Das entspricht auch der Linie, die wir schon in der letzten Legislaturperiode vertreten haben, als wir in der Bürgerschaft ein breites Beteiligungsverfahren vor Ort beantragt haben, in dem alle Beteiligten gemeinsam vereinbaren, wie die einzelnen Sanierungsschritte auszugestalten sind und wie das Bad in Zukunft aussehen soll. Das hat damals leider keine Mehrheit gefunden, weil CDU und GAL unseren Antrag nicht mitgetragen haben. Wir freuen

uns, dass das vor Ort dennoch geschieht, und hoffen, dass wir bald Ergebnisse haben werden.

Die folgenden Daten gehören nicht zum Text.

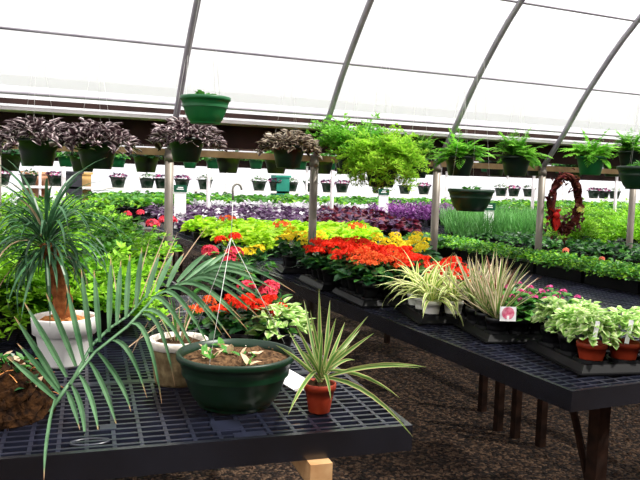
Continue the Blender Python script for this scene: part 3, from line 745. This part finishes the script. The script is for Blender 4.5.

(Olaf Ohlsen CDU: Alles wird gut!)

Frau Heyenn, Sie haben zu Recht darauf hingewiesen, dass wir erst im Januar einvernehmlich eine Novellierung der bezirklichen Bürgerbegehren verabschiedet haben. Und was jetzt im Bezirk Hamburg-Nord passiert, nämlich ein gemeinsames Vermittlungsverfahren, entspricht vom Charakter her genau dem, was wir uns alle vorgestellt haben. Deshalb sollte es dafür auch die notwendige Zeit geben. – Vielen Dank.